First off, I’d like to apologize for your stumbling on such a grotesque photo. I’m sorry. But I had to post this. Sorry, also, for the stupid elastic band line around my waist, and the underwear line on my lower hip.

Those of you who shop at Asian merchandise stores may be aware of metal hula hoops covered with a light layer of colorful foam — hoops that are so large and so heavy that the claim is loss of inches from your waist as you revolve it around your body. My mother fell victim to such a lame purchase.

So you already know I visited my parents over the weekend. While there, I saw the bright colors peeking out from behind the loveseat in the living room and could not resist hula-ing. My mother showed up after a few minutes of my “ow, ow, ow”ing spinning this heavy hoop around my waist. “That’s too easy for you,” she noted, “You should turn around in a circle or stand on one foot or jump.” I did all three. With the hoop still revolving painfully around me, I made the poor decision to listen to the last suggestion made by my mom to move the hoop up and down on my body. I let it drop to my hips and instead of rolling easily, it instead skipped over the part of my lower abdomen where there’s a slight concave before the protrusion of my hip bone, and it banged straight into my hip bone, twice. “OW!” I said and stopped the hula hoop. My hip hurt the rest of the evening. This morning, I noted it was still tender to the touch, and could see a slight pink discoloration. At the gym at lunchtime, the bruise had become visibly light purplish in some areas. Just now, I looked again and here’s what it’s become in a period of 24 hours:
victim of hula abuse
The blood had to seep through a layer of rippling lower abdominal muscles (HAHAHA) and an even thicker layer of fat to show up underneath the skin as this blotch. That’s a lot of blood. As I was complaining about feeling like my left ovary is falling out, my bailiff said that people are gonna think Mr. W beat me. I told him, “Who’d beat someone on their freakin’ HIP BONE?” Mr.
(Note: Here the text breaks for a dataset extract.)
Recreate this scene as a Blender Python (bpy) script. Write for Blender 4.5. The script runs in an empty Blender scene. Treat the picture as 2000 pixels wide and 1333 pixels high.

W, when I told him about my bailiff’s comment this evening, said, “Who’d believe your lame story about getting that bruise from a HULA HOOP? Of course they’re gonna think I beat you.”

Maybe we should re-evaluate all those presumed victims of domestic violence and their presumed phony stories of getting a black eye from running into the wall, or falling down stairs, or from hitting their face against a door knob.